- _Problem_: What is needed is an exact copy of the lines from the one containing "LAMP_UP = 5.0" to the one containing "WINDOW_GLOW = 3.0", both lines included, and no other lines.
==================================================
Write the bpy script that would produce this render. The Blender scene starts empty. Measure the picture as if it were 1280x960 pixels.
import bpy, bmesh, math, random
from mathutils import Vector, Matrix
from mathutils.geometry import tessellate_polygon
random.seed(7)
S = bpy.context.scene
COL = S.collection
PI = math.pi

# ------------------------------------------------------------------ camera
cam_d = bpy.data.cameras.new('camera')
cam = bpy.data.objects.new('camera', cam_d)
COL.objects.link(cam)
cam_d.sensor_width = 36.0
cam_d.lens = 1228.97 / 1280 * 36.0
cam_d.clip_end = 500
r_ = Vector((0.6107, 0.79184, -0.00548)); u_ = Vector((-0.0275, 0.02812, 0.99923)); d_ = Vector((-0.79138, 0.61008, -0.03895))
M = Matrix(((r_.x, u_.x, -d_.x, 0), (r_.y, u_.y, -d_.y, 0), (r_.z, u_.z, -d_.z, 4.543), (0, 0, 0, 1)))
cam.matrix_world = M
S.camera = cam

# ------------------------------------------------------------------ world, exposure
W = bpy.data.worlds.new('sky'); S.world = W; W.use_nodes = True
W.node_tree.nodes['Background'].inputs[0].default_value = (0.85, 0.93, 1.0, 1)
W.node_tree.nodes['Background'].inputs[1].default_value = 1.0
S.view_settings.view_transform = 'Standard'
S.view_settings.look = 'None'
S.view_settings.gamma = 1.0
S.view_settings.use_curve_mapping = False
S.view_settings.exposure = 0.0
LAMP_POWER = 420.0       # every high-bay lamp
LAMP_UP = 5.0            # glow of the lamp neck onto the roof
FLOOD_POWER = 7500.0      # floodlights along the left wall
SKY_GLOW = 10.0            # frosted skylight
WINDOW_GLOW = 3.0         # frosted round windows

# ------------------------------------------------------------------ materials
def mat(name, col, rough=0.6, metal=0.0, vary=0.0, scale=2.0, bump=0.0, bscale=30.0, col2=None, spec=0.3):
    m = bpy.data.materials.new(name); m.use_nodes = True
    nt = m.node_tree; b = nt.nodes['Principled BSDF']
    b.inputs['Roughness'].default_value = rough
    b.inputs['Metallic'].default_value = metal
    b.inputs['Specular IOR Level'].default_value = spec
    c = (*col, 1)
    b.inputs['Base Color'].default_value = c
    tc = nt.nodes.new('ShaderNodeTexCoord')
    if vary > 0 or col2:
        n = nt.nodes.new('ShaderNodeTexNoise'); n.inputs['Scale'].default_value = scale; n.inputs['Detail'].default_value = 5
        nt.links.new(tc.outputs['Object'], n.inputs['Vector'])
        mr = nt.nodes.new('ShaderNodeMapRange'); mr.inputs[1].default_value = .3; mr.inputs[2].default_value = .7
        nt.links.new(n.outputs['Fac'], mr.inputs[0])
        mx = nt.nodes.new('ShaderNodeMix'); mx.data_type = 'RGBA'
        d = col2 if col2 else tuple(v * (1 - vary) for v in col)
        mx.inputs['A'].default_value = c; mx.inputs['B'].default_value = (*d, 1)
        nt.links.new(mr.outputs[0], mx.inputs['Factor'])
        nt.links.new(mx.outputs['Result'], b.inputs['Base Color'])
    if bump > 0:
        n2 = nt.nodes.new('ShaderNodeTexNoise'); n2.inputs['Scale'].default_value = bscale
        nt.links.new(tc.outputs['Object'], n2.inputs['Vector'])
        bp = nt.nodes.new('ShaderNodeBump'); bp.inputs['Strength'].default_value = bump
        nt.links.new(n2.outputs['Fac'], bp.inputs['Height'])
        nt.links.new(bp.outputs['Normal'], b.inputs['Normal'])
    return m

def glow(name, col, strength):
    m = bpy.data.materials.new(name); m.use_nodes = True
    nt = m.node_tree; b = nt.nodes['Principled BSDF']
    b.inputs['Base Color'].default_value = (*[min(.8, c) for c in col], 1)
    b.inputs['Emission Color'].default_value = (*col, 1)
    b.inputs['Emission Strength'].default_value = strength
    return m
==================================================
- _Expected output_:
LAMP_UP = 5.0            # glow of the lamp neck onto the roof
FLOOD_POWER = 7500.0      # floodlights along the left wall
SKY_GLOW = 10.0            # frosted skylight
WINDOW_GLOW = 3.0         # frosted round windows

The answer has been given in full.